To be clear, the charges against Hunter Biden are not Russian disinformation. The potentially dangerous ramifications of his work on behalf of an allegedly corrupt Ukrainian former official was first reported by The New York Times nearly five years ago. Joe Biden’s efforts to protect a foreign company employing his son that was under investigation by a foreign power were first reported by none other than Joe Biden when he boasted about it in front of the Council on Foreign Relations.

Indeed, the facts of the Bidens’ involvement in Ukraine are all matters of public record. Shortly after protesters forced Ukrainian President Viktor Yanukovych to flee Kyiv in February 2014, Vice President Biden was there on the ground. As the Obama administration’s point man on Ukraine, he was meeting with government officials, including the next president of Ukraine, Petro Poroshenko, telling them they had to do more to root out corruption. In May, Hunter Biden was named to the board of Burisma, a natural gas company owned by Mykola Zlochevsky, a Ukrainian oligarch who’d served in the government of the previous, now exiled, president.

In August 2014, the Ukrainians opened an investigation of Burisma, and in January 2015 the owner of Burisma was put on Ukraine’s most wanted list. Those should have been signals for Hunter Biden to extricate himself from Burisma. Instead, the vice president of the United States began pushing President Poroshenko to fire the prosecutor, Victor Shokin, who was investigating the company that was paying his son more than $50,000 a month.

The 2020 Democratic candidate had previously claimed that he never spoke with Hunter about his foreign business. The New York Post article indicates that Biden’s claim is false.
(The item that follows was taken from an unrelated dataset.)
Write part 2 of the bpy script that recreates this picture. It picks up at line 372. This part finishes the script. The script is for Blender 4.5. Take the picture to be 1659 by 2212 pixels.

The 49-year-old Hunter’s well-documented problems made him an obvious target for foreign intelligence services. Drawing money from a foreign company under investigation in a notoriously corrupt country made the son of the vice president of the United States a threat to compromise U.S. national security. At least two State Department officials raised their concerns with the Biden team (one went directly to Joe and Hunter Biden) and were ignored.

Ukrainian President Poroshenko naturally saw the Burisma investigation as leverage to be used against his political rivals. Sometimes he turned the heat up on his adversaries, and at other times he laid off. In September 2015, U.S. Ambassador to Ukraine Geoffrey Pyatt upbraided the Ukrainians for not doing more to bring Burisma owner Zlochevsky to justice.
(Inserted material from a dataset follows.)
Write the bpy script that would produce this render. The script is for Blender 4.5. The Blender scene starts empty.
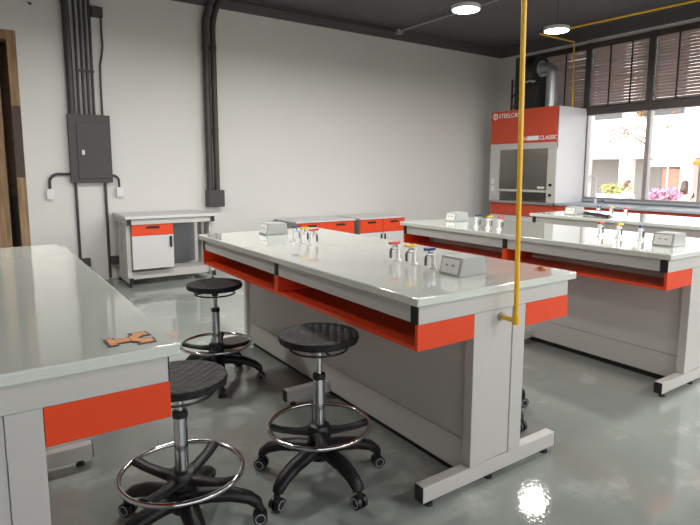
import bpy, bmesh, math, random
from mathutils import Vector, Matrix
random.seed(7)
PI = math.pi
scene = bpy.context.scene
col = scene.collection

# ------------------------------------------------------------------ materials
def new_mat(name):
    m = bpy.data.materials.new(name); m.use_nodes = True
    return m, m.node_tree.nodes, m.node_tree.links, m.node_tree.nodes['Principled BSDF']

def mat(name, color, rough=.5, metal=0., noise=0., nscale=8., bump=0., bscale=60., coat=0., spec=.5):
    m, n, l, b = new_mat(name)
    b.inputs['Base Color'].default_value = (*color, 1)
    b.inputs['Roughness'].default_value = rough
    b.inputs['Metallic'].default_value = metal
    b.inputs['Coat Weight'].default_value = coat
    b.inputs['Coat Roughness'].default_value = .05
    b.inputs['Specular IOR Level'].default_value = spec
    tc = n.new('ShaderNodeTexCoord')
    if noise:
        t = n.new('ShaderNodeTexNoise'); t.inputs['Scale'].default_value = nscale; t.inputs['Detail'].default_value = 4
        r = n.new('ShaderNodeMapRange'); r.inputs['To Min'].default_value = 1 - noise; r.inputs['To Max'].default_value = 1 + noise
        mx = n.new('ShaderNodeVectorMath'); mx.operation = 'SCALE'; mx.inputs[0].default_value = color
        l.new(tc.outputs['Object'], t.inputs['Vector']); l.new(t.outputs['Fac'], r.inputs['Value'])
        l.new(r.outputs['Result'], mx.inputs['Scale']); l.new(mx.outputs['Vector'], b.inputs['Base Color'])
    if bump:
        t = n.new('ShaderNodeTexNoise'); t.inputs['Scale'].default_value = bscale; t.inputs['Detail'].default_value = 3
        bp = n.new('ShaderNodeBump'); bp.inputs['Strength'].default_value = bump; bp.inputs['Distance'].default_value = .01
        l.new(tc.outputs['Object'], t.inputs['Vector']); l.new(t.outputs['Fac'], bp.inputs['Height'])
        l.new(bp.outputs['Normal'], b.inputs['Normal'])
    return m

M = {}
M['wall'] = mat('wall_paint', (.70, .69, .665), .42, noise=.03, nscale=1.3, bump=.06, bscale=14)
M['dark'] = mat('dark_ceiling_paint', (.115, .105, .118), .7, noise=.12, nscale=2)
M['band'] = mat('dark_band_paint', (.105, .10, .104), .6, noise=.1, nscale=3)
M['top'] = mat('epoxy_worktop', (.66, .70, .64), .05, noise=.02, nscale=3, coat=.8)
M['steel'] = mat('powder_coated_steel', (.56, .545, .52), .38, noise=.02, nscale=5)
M['steel_pale'] = mat('pale_powder_coat', (.66, .66, .66), .4, noise=.02, nscale=5)
M['steel_grey'] = mat('grey_powder_coat', (.33, .335, .35), .45)
M['orange'] = mat('orange_lacquer', (.80, .066, .014), .30, noise=.03, nscale=6)
M['red'] = mat('red_orange_panel', (.62, .075, .03), .35, noise=.03, nscale=4)
M['black'] = mat('black_plastic', (.012, .012, .013), .42)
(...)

Biden media surrogates claim that the former vice president was part of this Obama administration-led international effort to oust the prosecutor for not doing enough to root out corruption. But the notion that Biden was demanding the Kyiv government investigate the company paying his son more than $50,000 a month for doing nothing is absurd. What Biden meant by corruption was different from what the State Department meant. State wanted a new prosecutor because he wasn’t investigating Burisma; Biden wanted Shokin fired because he was investigating the company that employed his son.

It was allegedly the Hillary Clinton campaign that first brought the divide between the State Department and the vice president over Burisma to light. According to a former senior intelligence official in the Obama administration, Clinton deputies were behind the Dec. 9, 2015, New York Times story about Hunter Biden’s work for Burisma, “Joe Biden, His Son and the Case Against a Ukrainian Oligarch.”

The article reads:

The credibility of the vice president’s anticorruption message may have been undermined by the association of his son, Hunter Biden, with one of Ukraine’s largest natural gas companies, Burisma Holdings, and with its owner, Mykola Zlochevsky, who was Ukraine’s ecology minister under former President Viktor F. Yanukovych before he was forced into exile.

The Times even included Ambassador Pyatt’s demands that Ukraine go after the Burisma owner. “In his speech,” the Times reported, “the ambassador did not mention Hunter Biden’s connection to Burisma.”

The purpose of the Times piece, says the former Obama official, was to ensure that Biden didn’t change his mind about entering the 2016 race. And so the Clinton campaign fired a shot across his bow to show him they could make life uncomfortable for him. The Times dropped the story just as the vice president was in Kyiv to demand the government root out corruption.

Biden didn’t flinch. The day the story published, he made his first public demand that the Ukrainians fire the prosecutor tasked to the Burisma case.

Contrary to the claim of Biden surrogates that there was no open investigation of Burisma when the vice president demanded Shokin’s firing, the Ukrainian prosecutor seized the Burisma owner’s property on Feb. 2, 2016. The investigation was too valuable for the Ukrainian president to just shut it down.

Biden called Poroshenko repeatedly, on Feb. 11, Feb. 12, Feb. 18, and Feb. 19— to talk about “corruption.” Poroshenko eventually relented. During the call on the 18th, Biden “commended” his decision to replace the prosecutor looking into Burisma.

Biden later garbled the story of how he got Shokin canned when he related it to an audience at the Council on Foreign Relations in January 2018. He boasted that he got Poroshenko to fire the prosecutor on the spot during a March 2016 visit, or else he’d leave without giving Kyiv a $1 billion loan guarantee the administration had promised. In fact, Biden had been riding the Ukrainians for months to get them to terminate Shokin. But the basic facts in Biden’s account were correct—he used American taxpayer dollars as leverage to get a foreign government to call off the investigation of a company that was currently employing his son.

In other words, it’s not “the Russians” who were responsible for the allegations about Joe Biden’s involvement in Hunter Biden’s seedy business in Ukraine—it’s Joe and Hunter Biden.